収穫を控えた稲穂。農業経営の明暗をふるさと納税が分けるケースもある

 ふるさと納税に出品しながらも、あくまで直販がメインという長野県の米生産者は、「(ふるさと納税は)頭もお金も使わずに出品できるので怠けますよね、怖い」と話す。1キロ2000円以上の高級米がふるさと納税で飛ぶように売れているという新潟県の生産者は、「高額納税者の人たちに見てもらえるのが大きい」と言いながらも、「ふるさと納税は何があるかわからないので、その売上があるうちに新規事業を軌道にのせたい」と冷静だ。

 こうした生産者たちのようにふるさと納税との距離感やバランス感を保ちながら取り組むならば問題なさそうだが、東海地方にある米屋の店主は、「中には『“ふるさと納税依存度”が高いことが悩み』と言う生産者もいる」と指摘する。

 前出の「笹屋」の木村さんは「光熱費は値上げ、物販も値上げ。毎日食べるものである程度(賞味期限が)もつものということで、お米が選ばれるのでしょう」とふるさと納税利用者に一定の理解を示す一方で、「節約志向が進むほどに、ふるさと納税でのお米の購入に拍車がかかり、そうなると、ますますお客がわれわれ小売から離れてしまう」と懸念する。

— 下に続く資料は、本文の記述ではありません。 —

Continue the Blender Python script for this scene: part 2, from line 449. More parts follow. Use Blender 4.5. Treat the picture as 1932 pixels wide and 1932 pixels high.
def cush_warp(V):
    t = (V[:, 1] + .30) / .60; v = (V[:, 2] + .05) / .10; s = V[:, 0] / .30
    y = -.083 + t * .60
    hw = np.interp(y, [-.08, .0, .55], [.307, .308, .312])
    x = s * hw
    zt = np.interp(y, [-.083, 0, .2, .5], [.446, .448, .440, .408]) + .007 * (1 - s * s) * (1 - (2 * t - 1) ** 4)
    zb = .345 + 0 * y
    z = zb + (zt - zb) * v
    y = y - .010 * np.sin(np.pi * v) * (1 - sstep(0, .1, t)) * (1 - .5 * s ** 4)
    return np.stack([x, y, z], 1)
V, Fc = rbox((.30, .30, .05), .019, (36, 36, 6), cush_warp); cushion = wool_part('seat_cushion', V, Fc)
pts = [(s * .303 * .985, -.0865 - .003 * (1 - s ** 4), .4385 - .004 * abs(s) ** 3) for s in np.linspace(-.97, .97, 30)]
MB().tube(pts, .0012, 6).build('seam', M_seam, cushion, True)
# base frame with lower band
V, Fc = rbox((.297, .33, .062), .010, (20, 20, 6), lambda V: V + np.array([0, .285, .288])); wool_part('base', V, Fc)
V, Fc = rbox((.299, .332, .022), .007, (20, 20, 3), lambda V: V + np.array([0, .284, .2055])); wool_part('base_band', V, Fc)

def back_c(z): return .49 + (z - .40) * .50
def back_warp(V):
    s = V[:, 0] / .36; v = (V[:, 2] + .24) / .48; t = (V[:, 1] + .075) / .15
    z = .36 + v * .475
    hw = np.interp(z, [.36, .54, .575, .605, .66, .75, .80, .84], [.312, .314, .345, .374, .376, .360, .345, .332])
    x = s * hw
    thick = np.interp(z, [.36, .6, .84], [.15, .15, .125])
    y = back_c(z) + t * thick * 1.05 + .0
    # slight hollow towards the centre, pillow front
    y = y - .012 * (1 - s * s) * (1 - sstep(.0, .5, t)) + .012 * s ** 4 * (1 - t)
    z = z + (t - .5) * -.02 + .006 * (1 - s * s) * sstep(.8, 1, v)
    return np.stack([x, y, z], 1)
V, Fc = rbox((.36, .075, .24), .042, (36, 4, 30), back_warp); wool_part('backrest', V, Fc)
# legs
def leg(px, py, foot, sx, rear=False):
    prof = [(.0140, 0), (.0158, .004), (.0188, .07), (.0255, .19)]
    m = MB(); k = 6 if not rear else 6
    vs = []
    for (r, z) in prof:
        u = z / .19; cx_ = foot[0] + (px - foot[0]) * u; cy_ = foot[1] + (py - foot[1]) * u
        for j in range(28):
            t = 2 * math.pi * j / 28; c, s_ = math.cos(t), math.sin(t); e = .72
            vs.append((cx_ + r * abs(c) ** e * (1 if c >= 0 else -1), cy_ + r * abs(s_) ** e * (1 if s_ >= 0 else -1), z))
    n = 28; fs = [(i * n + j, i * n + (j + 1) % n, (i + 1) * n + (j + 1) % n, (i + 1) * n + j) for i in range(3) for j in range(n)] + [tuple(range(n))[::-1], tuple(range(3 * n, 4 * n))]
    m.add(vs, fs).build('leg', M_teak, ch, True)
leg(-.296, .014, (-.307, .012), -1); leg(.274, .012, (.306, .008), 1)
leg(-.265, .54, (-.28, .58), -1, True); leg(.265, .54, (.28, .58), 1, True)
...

 ふるさと納税の本来の目的は「地方活性」というが、その「地方」でお米を作ったり売ったりしている米農家や米屋を含めた米業界の活性化につながるのかどうかは疑問が残る。「自由な商いが活発になることは大賛成だけど、官が作り、民を巻き込み、しかも極めてパブリックな税という国民の義務に関わる仕組みの中でできたマーケットは、なんとなくフェアに感じられない」という前出の東海地方にある米屋の店主の疑念に同感だ。